RBR: Не будет преувеличением сказать, что Ваши идеи и Ваша критика сегодня известны шире, чем когда-либо прежде. Также следует сказать, что Ваши взгляды уважаются в широких кругах. Как Вы полагаете, Ваша поддержка анархизма воспринимается в этом контексте? В особенности мне интересен отклик, которые Вы получаете от людей, впервые заинтересовавшихся политикой, возможно, не согласных с Вашими взглядами. Удивлены ли эти люди тем, что Вы, оказывается, поддерживаете анархизм? Заинтригованы ли они?

Хомский: Большинство интеллектуалов, как Вы знаете, отождествляют анархизм с хаосом, насилием, бомбами, диверсиями и т. д. Поэтому люди часто удивлены, когда я говорю об анархизме в позитивном ключе и отождествляю себя с его основными традициями. Но у меня создалось впечатление, что даже для большей части публики основные идеи [анархизма] кажутся вполне ясными, если снять с них пелену мрака. Конечно, когда мы обращаемся к конкретным темам, скажем, к сущности новой семьи, или к вопросу о том, как сможет работать экономика в свободном обществе, начинаются различные вопросы и возражения. Но так и должно быть. Физики до сих по не могут толком объяснить, почему вода, вытекающая из ванны через сливное отверстие, ведет себя именно так. Когда же мы обращаемся к куда более сложным вопросам о значении человека, то грань понимания очень тонка, поэтому есть достаточно места для разногласий, экспериментов, умозрительных и практических исследований возможностей, которые помогают нам узнать больше.
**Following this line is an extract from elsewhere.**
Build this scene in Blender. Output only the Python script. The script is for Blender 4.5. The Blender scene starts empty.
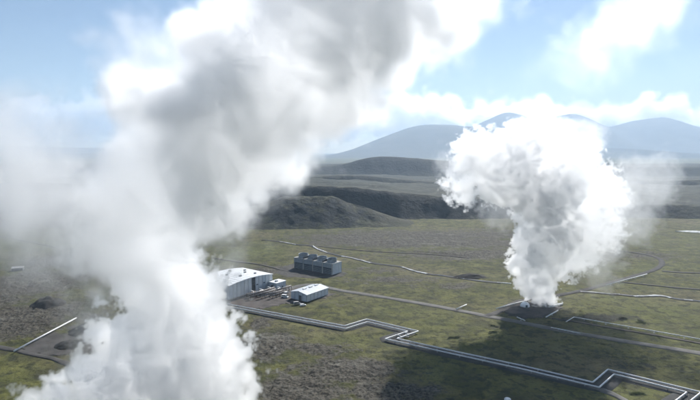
import bpy, bmesh, math, random
import numpy as np
from mathutils import Vector

sc = bpy.context.scene
COL = sc.collection
R = math.radians

# ------------------------------------------------------------------ camera
F, H = 505.0, 115.0                      # focal length in photo pixels, camera height (m)
TH = math.atan(50 / F)                   # pitch: the horizon lies 50 px above the centre
cam = bpy.data.cameras.new('camera')
camo = bpy.data.objects.new('camera', cam)
COL.objects.link(camo)
camo.location = (0, 0, H)
camo.rotation_euler = (math.pi / 2 - TH, 0, 0)
cam.sensor_width = 36
cam.lens = 36 * F / 700
cam.clip_start, cam.clip_end = 1, 80000
sc.camera = camo

# ------------------------------------------------------------------ sky and sun
SUN_AZ, SUN_EL = R(23), R(38)
world = bpy.data.worlds.new('World')
sc.world = world
world.use_nodes = True
_nt = world.node_tree
_bg = _nt.nodes['Background']
_sky = _nt.nodes.new('ShaderNodeTexSky')
_sky.sky_type = 'NISHITA'
_sky.sun_disc = False
_sky.sun_elevation = SUN_EL
_sky.sun_rotation = SUN_AZ
_sky.altitude = 200
_sky.air_density, _sky.dust_density, _sky.ozone_density = 1.0, 0.1, 3.0
_nt.links.new(_sky.outputs[0], _bg.inputs[0])
_bg.inputs[1].default_value = 0.046
sd = bpy.data.lights.new('sun', 'SUN')
so = bpy.data.objects.new('sun', sd)
COL.objects.link(so)
sd.energy, sd.angle, sd.color = 3.8, R(0.5), (1, .965, .92)
_v = Vector((math.sin(SUN_AZ) * math.cos(SUN_EL), math.cos(SUN_AZ) * math.cos(SUN_EL), math.sin(SUN_EL)))
so.rotation_euler = _v.to_track_quat('Z', 'Y').to_euler()
sc.view_settings.view_transform = 'Standard'
sc.view_settings.look = 'None'
sc.view_settings.gamma = 1
sc.view_settings.exposure = 1.08
cy = sc.cycles
cy.volume_bounces, cy.max_bounces, cy.diffuse_bounces = 24, 24, 2
cy.volume_step_rate, cy.volume_max_steps = 3.0, 1024
cy.use_denoising = True
cy.use_adaptive_sampling, cy.adaptive_threshold, cy.adaptive_min_samples = True, .055, 16
cy.sample_clamp_indirect = 8.0

# ------------------------------------------------------------------ helpers
rnd = random.Random(4)


def pt(px, py, d):
    """the point at distance d (m, along y) that the photograph shows at px, py"""
    r, u = (px - 350) / F, (200 - py) / F
    y = math.cos(TH) + u * math.sin(TH)
    z = -math.sin(TH) + u * math.cos(TH)
    return Vector((r * d / y, d, H + z * d / y))


def g(px, py, z=0.0):
    """the ground point (height z) at px, py"""
    r, u = (px - 350) / F, (200 - py) / F
    y = math.cos(TH) + u * math.sin(TH)
    zz = -math.sin(TH) + u * math.cos(TH)
    k = (z - H) / zz
    return Vector((r * k, y * k, z))


_prm = np.random.RandomState(11).permutation(256)
_prm = np.concatenate([_prm, _prm, _prm])
_ang = np.random.RandomState(5).rand(256) * 2 * np.pi
_gx, _gy = np.cos(_ang), np.sin(_ang)


def perlin(x, y):
    xi, yi = np.floor(x).astype(int), np.floor(y).astype(int)
    xf, yf = x - xi, y - yi
    xi, yi = xi & 255, yi & 255
    u, v = xf ** 3 * (xf * (xf * 6 - 15) + 10), yf ** 3 * (yf * (yf * 6 - 15) + 10)

    def gr(ix, iy, dx, dy):
        h = _prm[_prm[ix] + iy]
        return _gx[h] * dx + _gy[h] * dy
    a, b = gr(xi, yi, xf, yf), gr(xi + 1, yi, xf - 1, yf)
    c, d = gr(xi, yi + 1, xf, yf - 1), gr(xi + 1, yi + 1, xf - 1, yf - 1)
    return ((a + u * (b - a)) + v * ((c + u * (d - c)) - (a + u * (b - a)))) * 1.5


def fbm(x, y, scale, octs=4, gain=.5, ofs=0.0, ridged=False):
    x, y = np.asarray(x, float) / scale + ofs, np.asarray(y, float) / scale + ofs * 1.7
    s, a, t = 0, 1.0, 0
    for k in range(octs):
        n = perlin(x, y)
        if ridged:
            n = 1 - 2 * np.abs(n)
        s = s + a * n
        t += a
        a *= gain
        x, y = x * 2.03 + 17.3, y * 2.03 - 9.1
    return s / t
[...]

RBR: Анархизм, пожалуй, больше чем любая другая идеология страдает от проблемы неправильной интерпретации. Анархизм может означать что угодно для кого угодно. Часто ли Вам приходится объяснять, что Вы имеете в виду под анархизмом? Беспокоит ли Вас неверная интерпретация анархизма?

Хомский: Всякая ложная интерпретация досадна. По большей части за нее ответственны структуры власти, заинтересованные в предотвращении правильного понимания, по совершенно очевидным причинам. Здесь можно вспомнить трактат Дэвида Юма «Принципы правления». Он выражает сомнение в том, что люди вообще когда-либо покорялись своим правителям. Он пишет, что, поскольку «сила всегда принадлежит тем, кем правят, у правителей нет иной опоры, кроме мнения народа. Вследствие того только на мнении народном воздвигается правительство; и максима эта может быть распространена как на самые деспотические и самые воинственные правительства, так и на самые вольные и пользующиеся в народе всеобщей поддержкой». Юм был умелым политическим игроком, кстати, вовсе не либертарианцем по стандартам нашей эпохи. Он явно недооценивал эффективность силового воздействия, но в основных чертах его наблюдение кажется мне правильным и важным, особенно для более свободных обществ, где искусство управления мнением гораздо утонченней. Неверная интерпретация и другие формы одурачивания — извечные спутники.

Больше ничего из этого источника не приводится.